More Action Sports Jobs For Those Not Good Enough to Go Pro

What can you do to pay the bills if you ain't got the skills?

4) Event Announcer

Like the lovechild of John Motson and Flavor Flav (how’s that for an enduring mental image!) an announcer both commentates on the action at an event, and keeps the crowd excited during the dull bits.

An encyclopedic knowledge of tricks, and a Rain Man like ability to process information quickly is required to be a top announcer.

Pros

While begging’s may be humble, the career of an announcer can take them to some rather rad places.
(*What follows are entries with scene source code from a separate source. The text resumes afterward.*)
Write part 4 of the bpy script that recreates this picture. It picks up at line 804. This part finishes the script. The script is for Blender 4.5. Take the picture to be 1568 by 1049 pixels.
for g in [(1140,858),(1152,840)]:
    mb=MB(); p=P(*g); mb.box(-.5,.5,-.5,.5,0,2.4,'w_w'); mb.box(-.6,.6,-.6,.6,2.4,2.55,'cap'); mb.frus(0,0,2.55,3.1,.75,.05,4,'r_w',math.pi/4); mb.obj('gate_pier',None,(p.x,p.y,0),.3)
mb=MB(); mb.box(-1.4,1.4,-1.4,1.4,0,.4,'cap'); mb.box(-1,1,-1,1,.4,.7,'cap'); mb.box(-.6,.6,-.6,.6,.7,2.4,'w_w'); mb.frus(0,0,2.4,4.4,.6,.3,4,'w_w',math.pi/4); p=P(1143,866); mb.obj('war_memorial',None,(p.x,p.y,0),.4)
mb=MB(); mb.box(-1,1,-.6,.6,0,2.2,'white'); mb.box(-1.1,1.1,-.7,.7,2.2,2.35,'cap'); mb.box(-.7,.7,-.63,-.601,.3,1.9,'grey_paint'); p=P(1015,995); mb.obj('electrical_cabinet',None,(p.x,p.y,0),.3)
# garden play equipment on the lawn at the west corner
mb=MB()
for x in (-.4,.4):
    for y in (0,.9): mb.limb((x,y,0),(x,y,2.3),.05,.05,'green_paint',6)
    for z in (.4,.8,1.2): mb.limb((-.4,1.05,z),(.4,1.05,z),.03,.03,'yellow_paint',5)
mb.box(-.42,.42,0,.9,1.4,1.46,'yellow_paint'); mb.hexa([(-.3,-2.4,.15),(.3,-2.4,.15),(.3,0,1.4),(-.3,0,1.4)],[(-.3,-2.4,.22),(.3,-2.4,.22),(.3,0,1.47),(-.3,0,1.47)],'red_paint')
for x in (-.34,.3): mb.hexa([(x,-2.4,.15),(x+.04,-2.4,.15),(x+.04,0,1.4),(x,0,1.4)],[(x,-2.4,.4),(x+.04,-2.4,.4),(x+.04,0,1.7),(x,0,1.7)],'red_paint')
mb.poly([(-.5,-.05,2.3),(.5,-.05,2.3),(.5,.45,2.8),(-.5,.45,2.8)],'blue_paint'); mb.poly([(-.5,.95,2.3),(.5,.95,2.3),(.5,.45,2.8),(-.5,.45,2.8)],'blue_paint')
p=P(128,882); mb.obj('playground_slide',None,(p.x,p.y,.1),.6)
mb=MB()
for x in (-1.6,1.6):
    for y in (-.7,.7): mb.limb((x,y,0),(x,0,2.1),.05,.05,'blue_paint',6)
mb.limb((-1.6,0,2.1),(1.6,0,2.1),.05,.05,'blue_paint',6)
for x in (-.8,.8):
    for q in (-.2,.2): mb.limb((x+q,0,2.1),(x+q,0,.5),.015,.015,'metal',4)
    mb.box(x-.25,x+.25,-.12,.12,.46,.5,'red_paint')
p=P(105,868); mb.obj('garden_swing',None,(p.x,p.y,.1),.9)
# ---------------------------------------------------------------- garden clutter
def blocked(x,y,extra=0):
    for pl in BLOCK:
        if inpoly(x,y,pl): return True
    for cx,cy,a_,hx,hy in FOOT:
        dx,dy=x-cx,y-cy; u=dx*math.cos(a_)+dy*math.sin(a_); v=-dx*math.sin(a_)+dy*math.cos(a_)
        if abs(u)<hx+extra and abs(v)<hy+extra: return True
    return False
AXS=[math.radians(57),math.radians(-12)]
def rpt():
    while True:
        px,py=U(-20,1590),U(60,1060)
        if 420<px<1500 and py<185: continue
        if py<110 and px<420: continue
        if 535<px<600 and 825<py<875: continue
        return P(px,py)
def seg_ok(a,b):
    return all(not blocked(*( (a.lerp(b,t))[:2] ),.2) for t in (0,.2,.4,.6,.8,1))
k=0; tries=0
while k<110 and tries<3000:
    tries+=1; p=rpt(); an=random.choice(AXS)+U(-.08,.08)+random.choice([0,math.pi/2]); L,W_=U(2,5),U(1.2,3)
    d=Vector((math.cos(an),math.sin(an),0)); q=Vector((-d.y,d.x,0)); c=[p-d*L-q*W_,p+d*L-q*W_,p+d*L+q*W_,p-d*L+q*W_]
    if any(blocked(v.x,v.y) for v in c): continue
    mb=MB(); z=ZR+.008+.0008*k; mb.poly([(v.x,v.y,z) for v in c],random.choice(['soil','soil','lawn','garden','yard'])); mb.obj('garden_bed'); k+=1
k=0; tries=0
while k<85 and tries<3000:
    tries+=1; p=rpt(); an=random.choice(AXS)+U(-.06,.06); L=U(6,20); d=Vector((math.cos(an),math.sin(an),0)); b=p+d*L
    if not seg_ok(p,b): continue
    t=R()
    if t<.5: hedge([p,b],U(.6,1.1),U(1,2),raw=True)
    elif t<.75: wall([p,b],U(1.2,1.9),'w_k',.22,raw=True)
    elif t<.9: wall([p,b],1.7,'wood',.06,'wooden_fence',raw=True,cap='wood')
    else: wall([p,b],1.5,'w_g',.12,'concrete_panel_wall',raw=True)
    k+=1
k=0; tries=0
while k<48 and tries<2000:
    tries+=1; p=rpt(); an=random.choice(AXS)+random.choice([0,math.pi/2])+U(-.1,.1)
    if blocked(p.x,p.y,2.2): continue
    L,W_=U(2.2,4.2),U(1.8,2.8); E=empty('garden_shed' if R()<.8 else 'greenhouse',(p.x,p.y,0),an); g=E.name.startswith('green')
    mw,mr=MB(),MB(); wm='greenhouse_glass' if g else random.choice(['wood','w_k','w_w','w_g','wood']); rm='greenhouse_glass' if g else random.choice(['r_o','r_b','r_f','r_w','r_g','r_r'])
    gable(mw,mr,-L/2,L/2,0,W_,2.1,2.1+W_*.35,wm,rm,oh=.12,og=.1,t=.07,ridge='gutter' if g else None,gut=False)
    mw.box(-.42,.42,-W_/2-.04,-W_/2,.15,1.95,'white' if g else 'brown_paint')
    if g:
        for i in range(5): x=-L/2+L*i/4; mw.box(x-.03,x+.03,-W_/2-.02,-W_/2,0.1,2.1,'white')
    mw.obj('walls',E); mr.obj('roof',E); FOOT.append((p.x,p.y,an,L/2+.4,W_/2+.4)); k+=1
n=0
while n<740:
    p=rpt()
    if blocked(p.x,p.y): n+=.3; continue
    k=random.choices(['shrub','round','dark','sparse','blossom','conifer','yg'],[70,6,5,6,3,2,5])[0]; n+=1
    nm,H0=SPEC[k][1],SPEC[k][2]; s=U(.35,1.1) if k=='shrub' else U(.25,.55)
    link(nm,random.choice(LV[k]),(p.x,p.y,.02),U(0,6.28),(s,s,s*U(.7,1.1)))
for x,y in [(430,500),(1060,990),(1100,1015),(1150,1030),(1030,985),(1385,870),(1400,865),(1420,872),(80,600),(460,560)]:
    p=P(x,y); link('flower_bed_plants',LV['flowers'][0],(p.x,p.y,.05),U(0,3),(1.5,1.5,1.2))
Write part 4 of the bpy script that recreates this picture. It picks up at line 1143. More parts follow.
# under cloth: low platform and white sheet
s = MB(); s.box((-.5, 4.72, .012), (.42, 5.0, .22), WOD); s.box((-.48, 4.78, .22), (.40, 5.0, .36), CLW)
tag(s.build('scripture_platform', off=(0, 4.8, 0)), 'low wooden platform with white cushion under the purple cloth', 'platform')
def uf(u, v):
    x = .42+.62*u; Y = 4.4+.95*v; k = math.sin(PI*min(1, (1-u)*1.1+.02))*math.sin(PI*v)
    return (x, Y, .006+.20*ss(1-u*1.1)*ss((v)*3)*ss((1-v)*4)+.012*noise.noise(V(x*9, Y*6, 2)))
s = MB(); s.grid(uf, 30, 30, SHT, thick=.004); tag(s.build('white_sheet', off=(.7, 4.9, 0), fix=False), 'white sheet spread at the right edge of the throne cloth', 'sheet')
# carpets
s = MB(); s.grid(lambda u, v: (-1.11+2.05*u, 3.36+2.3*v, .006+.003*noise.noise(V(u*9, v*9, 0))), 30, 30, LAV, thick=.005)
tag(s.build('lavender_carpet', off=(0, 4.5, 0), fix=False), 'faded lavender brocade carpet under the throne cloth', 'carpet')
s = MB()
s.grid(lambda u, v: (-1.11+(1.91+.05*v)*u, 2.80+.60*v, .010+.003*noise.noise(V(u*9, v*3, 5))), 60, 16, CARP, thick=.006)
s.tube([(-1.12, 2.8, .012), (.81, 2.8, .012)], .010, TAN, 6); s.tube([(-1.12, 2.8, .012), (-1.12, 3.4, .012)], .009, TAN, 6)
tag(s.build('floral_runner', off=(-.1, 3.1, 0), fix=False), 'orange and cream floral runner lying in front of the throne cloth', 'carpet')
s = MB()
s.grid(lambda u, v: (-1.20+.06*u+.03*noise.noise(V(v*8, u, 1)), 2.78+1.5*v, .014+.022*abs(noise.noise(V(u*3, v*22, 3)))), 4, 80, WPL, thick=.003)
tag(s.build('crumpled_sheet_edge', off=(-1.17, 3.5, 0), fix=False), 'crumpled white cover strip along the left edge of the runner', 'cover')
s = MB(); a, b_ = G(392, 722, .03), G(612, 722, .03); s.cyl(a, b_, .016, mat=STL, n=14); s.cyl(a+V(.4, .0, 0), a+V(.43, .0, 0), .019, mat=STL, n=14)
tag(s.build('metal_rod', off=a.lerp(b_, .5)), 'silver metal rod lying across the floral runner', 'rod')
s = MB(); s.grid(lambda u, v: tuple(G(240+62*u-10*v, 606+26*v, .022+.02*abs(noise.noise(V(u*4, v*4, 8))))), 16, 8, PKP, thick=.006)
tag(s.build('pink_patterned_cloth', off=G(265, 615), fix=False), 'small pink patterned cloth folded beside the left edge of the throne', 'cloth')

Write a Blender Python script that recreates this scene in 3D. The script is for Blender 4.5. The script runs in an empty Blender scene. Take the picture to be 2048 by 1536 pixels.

Take Tim Warwood for example. In 1999, began announcing at a snowboard jam in Manchester. By 2014, along with his co-presenter/partner in crime Ed Leigh, Tim was arguably the biggest non-competing star to emerge from the Winter Olympics.

Cons

Announcers will get abuse. Not possibly. Not maybe. They will. Whether it’s stumbling over their words, not keeping up with the action or – the ultimate sin – calling a trick wrong, the stick will come.

And the bigger they make it, the bigger this shit storm! Our pals Ed and Tim were the subject of a media backlash following Sochi, just for being excited when Jenny Jones stomped her medal winning run.

“Days are spent with friends, drinking coffee, and occasionally writing”

3) Board Shop worker

Those poor souls with fixed smiles, whose ‘Happy To Help’ badge seems like a challenge customers.

The average day for a worker at an action sports shop goes as follows: Customer asks for advice. Customer ignores advice. Customer buys something flashy designed for pros. Flashy thing is unsuitable. Customer brings it back complaining of bad service.

BE NICE TO TO THIS MAN
BE NICE TO TO THIS MAN

Pros

Outside of the pros, the retail workers get their hands on the newest equipment before just about anybody else. Those lucky enough to work in a store attached to a park, course or dome may even get in a few private laps before it opens.

Cons

Lowest on the action sports food chain . A retail workers life is full of false smiles, apologies, and stock-room melt-downs induced by the mistaken belief that the customer is always right even when the customer is an aching ball-bag. Here’s a tip for next time you’re in a shop: BE NICE!

“It’s a life of bleaching toilets, cooking meals, and mopping up vomit”

2) Chalet Host

Many an action sport relies on mountains. And where there are mountains, there are inevitably chalets. These quaint, rustic dwellings are often staffed by tired, hung-over, oversexed young reprobates called chalet hosts.

Pros

Not only do they  get free accommodation on the mountain, chalet hosts live with the best friends they didn’t know they had, while actually getting paid to be there. That’s like being  ¼ of a pro, right?

Cons

Wrong! For starters, only their parents call them chalet hosts. The rest of the world will know them as chalet bitches. It’s a life of bleaching toilets, making beds, mopping up little Toby’s four cheese vomit and running Lady Muck to the nearest town for a new fur coat.

This excellent blog tells it how it really is.

1) Journalist

Action Sports journalists are the people who work tirelessly, covering the hottest stories, making the world think with in-depth opinion pieces, and bringing action sports to life with a rich tapestry of words.

Either that or searching Youtube for Micro Scooter slams and researching stories via Wikipedia.

TRIPLE-SHOT ESPRESSO TO FAKIE
TRIPLE-SHOT ESPRESSO TO FAKIE

Pros

Days are spent hanging out with friends, drinking coffee, and occasionally writing while in a snazzy office where large TV screens show action sports films all day.

Or maybe it’s a work-from-home kinda day, where they skype friends, drink coffee, and occasionally write while in a makeshift office where small screens show action sports films all day.

Cons

Aside from your parents asking when you’re going to get a proper job, the life of an action sports journalist is one of missed connecting trains, rapidly approaching deadlines, and angry online reaction.

If you listen carefully, you can hear the world’s smallest violin, playing just for the journalists.